Y a pesar de su sabiduría, de su potencia, de su envergadura, mi condón siempre se me antoja huidizo y pusilánime, arrastrando tanta verdad acrisolada, tan áurea toga, con la austeridad de un Antístenes, pero sin su vanidad. Pero no se engañen: mi condón es limpio, preciso e intemporal como un universo borgiano, o, por mejor decir, borgesiano (de Jorge Luis), que nada tiene que ver con el papal (por Alejandro, más que nada). En esencia mi condón encierra en sí tolas las mejores cualidades de lo verdaderamente humano, de lo más estimable de una especie muchas veces poco o nada estimable.

Aunque he de confesar que el condón que estoy tejiendo no es realmente el condón que describo, sino una copia fiel, un clon, con idéntica luz y la misma sabiduría, y nada me pesa el esfuerzo para luego desprenderme de él. Porque el original y la copia serán un cariñoso obsequio para nuestro arzobispo, y a él se los llevaré con la devoción de un Rey Mago postrado; son mi oro, mi incienso y mi mirra. Su forma de mitra no es casual. Sé a ciencia cierta que su ilustrísima no es bicéfalo –tampoco bucéfalo–, y que sólo una mitra sería suficiente.

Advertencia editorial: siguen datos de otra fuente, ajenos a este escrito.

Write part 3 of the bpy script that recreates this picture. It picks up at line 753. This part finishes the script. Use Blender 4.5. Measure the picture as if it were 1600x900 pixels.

Con todo, yo le llevo dos. Una para que se la ponga él mismo y de esta forma la luz de la humanidad le irradie muy cerca de donde radica el alma y los pensamientos, y así recupere el sentido común, que es nuestra seña de identidad específica. La otra es para que la lleve a Roma, y la ponga a disposición de Su Santidad, con ocasión de alguna reunión de la Congregación para la Doctrina de la Fe. Ilustrísima, de verdad: ¡Póntelo! ¡Pónselo!